魂が再生する転生のかたちとは(1)先住民に伝わる生まれ変わり
「輪廻転生(りんねてんしょう)」と呼ばれる生命や魂の転生には、「再生型」「輪廻型」「リインカーネーション型」の3つの種類があるそうです。
このうちの「再生型」はアフリカの諸部族や中東の部族、パプアニューギニアやインドネシア、ネイティブアメリカンやオーストラリアの先住民など、古い歴史を持つ小部族社会に多く見られるようです。
特にこれら古代からの社会文化や生活スタイルを近代まで持ち続けてきた部族社会の転生の考え方は、人類の古い記憶をいまに伝えているのかも知れません。
オーストラリア先住民に伝わる生まれ変わりとは
例えば、オーストラリアの先住民(アボリジニ)であるユーアライ族には、成人にならずに死んだ子供の魂は再生して、同じ母親かまたは別の女性から再び生まれてくると信じられています。
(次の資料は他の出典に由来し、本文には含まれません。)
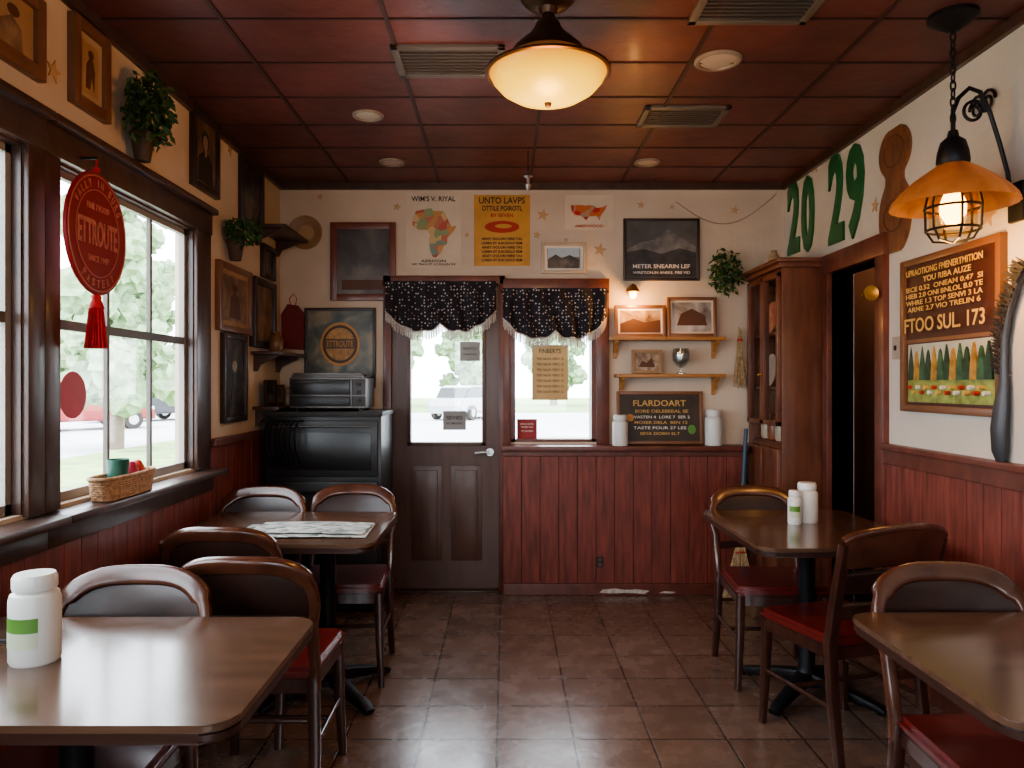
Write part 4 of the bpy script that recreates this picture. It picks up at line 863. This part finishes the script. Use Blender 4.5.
for k in range(9):
    z_=.006+.0085*k; s=1+.012*k
    b.sweep([(.17*s*math.copysign(abs(math.cos(t*PI/20))**.6,math.cos(t*PI/20))*(1+.012*(-1)**(t+k)),.045*s*math.copysign(abs(math.sin(t*PI/20))**.6,math.sin(t*PI/20))*(1+.04*(-1)**(t+k)),z_) for t in range(40)],.0052,seg=6,closed=True)
b.box(-.15,.15,-.04,.04,0,.006); b.obj('weave',r)
B(wick_m).sweep([(.195*math.copysign(abs(math.cos(t*PI/20))**.6,math.cos(t*PI/20)),.052*math.copysign(abs(math.sin(t*PI/20))**.6,math.sin(t*PI/20)),.082) for t in range(40)],.007,seg=8,closed=True).obj('rim',r)
b=B(M('cup_green',(.02,.10,.07),.4)).lathe([(0,0),(.030,0),(.040,.135),(.037,.135),(.028,.01),(0,.008)],24)
tag(b.obj('cup',loc=(XL+.055,2.80,.973)),'dark green cup standing in the wicker basket','cup')
for i,(yy,c_) in enumerate(((2.90,(.35,.02,.05)),(2.95,(.45,.04,.03)))):
    b=B(M('packet_red%d'%i,c_,.5)).lathe([(0,0),(.020,0),(.026,.02),(.026,.09),(.012,.115),(0,.12)],16)
    tag(b.obj('bottle',loc=(XL+.055,yy,.973)),'small dark red bottle in the wicker basket','bottle',group='bottles in the basket')
# ------------------------------------------------------------------ outside
b=B(M('asphalt',(.50,.50,.50),.9,var=.10,scale=.5)).box(-60,60,-20,80,-.25,-.15)
structure(b,'ground_outside','pale asphalt lot outside')
b=B(M('grass',(.24,.35,.13),.95,var=.35,scale=2)).box(-9,-3.5,1,22,-.16,-.13).box(-34,26,40,80,-.16,-.12)
structure(b,'lawn_outside','green grass strips outside')
def car(loc,rz,col,label):
    r=root('car',label,'car',loc,rz,group='parked cars outside')
    pm=M('car_paint_%s'%label.split()[0],col,.45,coat=.15)
    body=[(-2.15,.30),(-2.2,.62),(-2.05,.88),(-1.75,.95),(1.0,.95),(1.9,.82),(2.15,.62),(2.18,.32)]
    B(pm).prism(body[::-1],-.85,.85,.06).obj('body',r)
    cab=[(-1.75,.93),(-1.35,1.38),(-.9,1.46),(.2,1.44),(1.05,.93)]
    B(M('car_window',(.03,.033,.036),.35)).prism(cab[::-1],-.74,.74,.05).obj('cabin_glass',r)
    B(pm).prism([(-1.4,1.36),(-.9,1.48),(.25,1.46),(.4,1.36),(.2,1.40),(-.9,1.42)][::-1],-.72,.72).obj('roof',r)
    for x in (-1.4,1.35):
        for y_ in (-.86,.86):
            B(ink_m).cyl((x,y_-.1,.32),(x,y_+.1,.32),.32,seg=24).use(steel_m).cyl((x,y_-.11,.32),(x,y_+.11,.32),.17,seg=20).obj('wheel',r)
    for y_ in (-.6,.6): B(M('headlight',(.7,.7,.65),.2)).box(2.08,2.17,y_-.15,y_+.15,.62,.76,.02).obj('headlight',r)
car((bx(80,25),25,-.15),.9,(.26,.022,.022),'red parked hatchback on the asphalt')
car((bx(112,36),36,-.15),.3,(.02,.022,.025),'black parked sedan on the asphalt')
car((bx(146,31),31,-.15),1.0,(.035,.038,.042),'grey parked sedan on the asphalt')
car((bx(470,33),33,-.15),1.1,(.38,.39,.40),'silver parked car beyond the entrance')
def tree(x,y,h,s,n,col=(.26,.35,.20)):
    r=root('tree','leafy green tree beyond the parking lot','tree',(x,y,-.15),group='trees outside')
    B(M('bark',(.18,.14,.11),.9)).sweep([(0,0,0),(.1,0,h*.3),(0,.1,h*.7)],[s*.09,s*.06,s*.02],seg=10).obj('trunk',r)
    t=B(M('tree_leaves',col,.9,var=.3,scale=3))  # leaf green lightened so the colour itself carries the haze
    for i in range(n):
        a=random.uniform(0,2*PI); q=random.uniform(0,s*.7); z_=random.uniform(.2,.95)*h
        rr_=s*random.uniform(.14,.26)*(1.15-.5*z_/h); tt=bmesh.new(); bmesh.ops.create_icosphere(tt,subdivisions=3,radius=rr_)
        for v in tt.verts: v.co=v.co*random.uniform(.65,1.3)+Vector((q*math.cos(a),q*math.sin(a),z_))
        t.add(tt)
    t.obj('foliage',r)
for x,y_,h,s in ((-13.2,42,8,3.3),(-22,45,9,3.3),(-29,46,9,3.3),(-36,47,9,3.4),(-8.2,51,8,3.1),(-2.4,52,8,3.1),(3.4,52,8,3.1),(9.5,51,8,3.0),(16,50,9,3.0),(-9.2,17.5,6.5,2.0)): tree(x,y_,h,s,80)
# ------------------------------------------------------------------ world, lights, camera
w=bpy.data.worlds.new('overcast'); bpy.context.scene.world=w; w.use_nodes=True
bg=w.node_tree.nodes['Background']; bg.inputs[0].default_value=(.84,.92,1.0,1); bg.inputs[1].default_value=12.0
def portal(loc,rot,sx,sy):
    l=bpy.data.lights.new('window_portal','AREA'); l.shape='RECTANGLE'; l.size=sx; l.size_y=sy; l.cycles.is_portal=True
    o=bpy.data.objects.new('window_portal',l); o.location=loc; o.rotation_euler=rot; bpy.context.scene.collection.objects.link(o)
for yr in (W1,W2,W3_fill): portal((XO-.03,(yr[0]+yr[1])/2,(WZ[0]+WZ[1])/2),(0,-PI/2,0),WZ[1]-WZ[0],yr[1]-yr[0])
portal(((RWX[0]+RWX[1])/2,Y0-.12,(RWZ[0]+RWZ[1])/2),(PI/2,0,0),RWX[1]-RWX[0],RWZ[1]-RWZ[0])
portal((-.4,5.16,1.43),(-PI/2,0,0),.5,.86); portal(((SX[0]+SX[1])/2,5.16,1.5),(-PI/2,0,0),.57,1.0)
cam=bpy.data.cameras.new('camera'); co=bpy.data.objects.new('camera',cam); bpy.context.scene.collection.objects.link(co)
co.location=(0,0,CH); co.rotation_euler=(PI/2,0,0); cam.sensor_width=36; cam.lens=F/1024*36; cam.shift_x=7/1024; cam.clip_start=.05; cam.clip_end=300
bpy.context.scene.camera=co
try: bpy.context.scene.view_settings.look='AgX - Medium High Contrast'
except Exception: pass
アボリジニは、およそ5万年前かもっと古くは12万年以上前にオーストラリア大陸に上陸し、氷河期を経て孤立する大陸となったオーストラリアに居住し続けた人びとです。
ユーアライ族の信じるところでは、老婦と結婚した若い男性は前世にその女性が好きで、生まれ変わってから結婚したのだといいます。
また同じくオーストラリアの先住民のアルリッヤ族では、死んだ人の魂は北方の島へと行き、しばらくして黒雲とともに帰って来て息子や孫の身体のなかに入り、その成長を助けるそうです。
そのほか、ウンマトラ族やカイエティシュ族、マラ族やヌラクン族など多くの部族では、人が死んで葬送の儀式を終えると、その魂は父祖の地に帰ってしばらく留まり、やがて再生するとされています。その際、再生のたびに性別を変えるともいいます。
魂の再生は遥か古代からいまに伝わる考え方なのか?
ニューギニアのトロブリアンド諸島の人たちの再生の考え方では、人の魂(バロマ)が年老いると蛇のように自分の皮を脱ぎ捨てて「ワイワイア」という精霊の胎児(精霊児)になります。
このワイワイアは女性の魂(バロマ)には見ることができ、その女性のバロマがワイワイアを誰かの女性の子宮の中に入れると、その女性は妊娠して子供を産むのだそうです。
このように、生まれ変わり(再生)は勝手に行われるのではなく、世界のことわりや誰かの意思によって引き起こされます。
オーストラリア先住民やパプアニューギニアの人びとの再生型の生まれ変わりは、祖先信仰と結びついたものですが、祖霊を敬うとともにその祖霊の魂が息子や孫と融合したり、あるいは新たな生命の魂として生まれるなど、魂は融合したり分裂したりするのです。
キリスト教などの一神教では、魂は神が与えたもので融合や分裂などによる再生は行いません。その点からも、宗教以前のとても古い転生の考え方なのかも知れません。これらの再生による生まれ変わりが、何千年何万年も前の遥か古代からのとても古い転生の考え方を、いまに伝えているということなのでしょうか。